Pantera - Walk (1992)
/Are you talking to me?/
A really simple riff fuels this song. Guitarist Darrell "Dimebag" Abbott starting playing the riff during a warm up and drummer Vinnie Paul added his part on the wall while someone recorded it so that the band could remember it later for recording. The bass and guitar parts are just doubling each other for most of the song, and it's the same riff over and over. It kind of sounds like walking if you listen to it. The song is in 12/8 time which means you can hear the triplets over the standard rock 4/4 time signature. The drums do a lot of doubling as well, just adding layers of sound and noise to the mix. Vocalist Anselmo's vicious attack on posers, back-stabbers, false friends and others with no self respect is so aggressive and violent it leaps over the almost calm-by-comparison band riff. It also reminds me of De Niro in Taxi Driver.

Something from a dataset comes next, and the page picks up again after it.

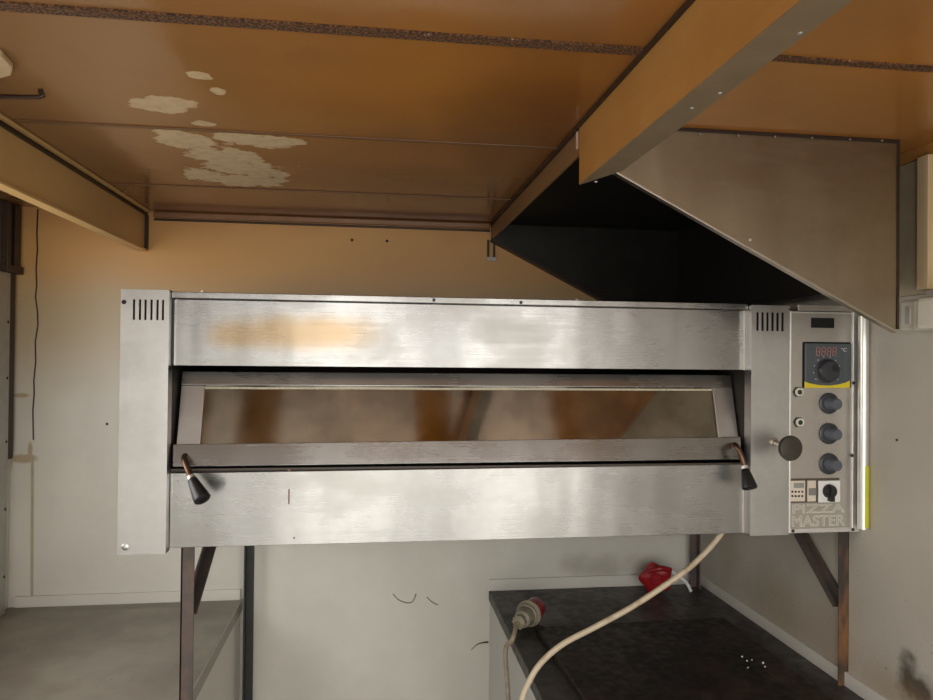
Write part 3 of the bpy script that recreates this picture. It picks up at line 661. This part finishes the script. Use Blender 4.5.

The guitar solo is a bolt of lightning from out of nowhere. "Dimebag" was known as a great guitar player, but this song seemed like it was set to me. We had the riff, we had the vocals, the whole band is just churning it out, and I was expecting an almost punk-short 3 minute anger session. But the guitar had other plans. In fact, right at three minutes the lead guitar just starts going off. Fast, high, less distorted (but still distorted) and very melodic, this thirty second guitar solo is not as blistering as other guitar solos, but taken with the rest of the song it can be viewed as the fight, the confrontation, and eventual victory over the posers the song is talking to.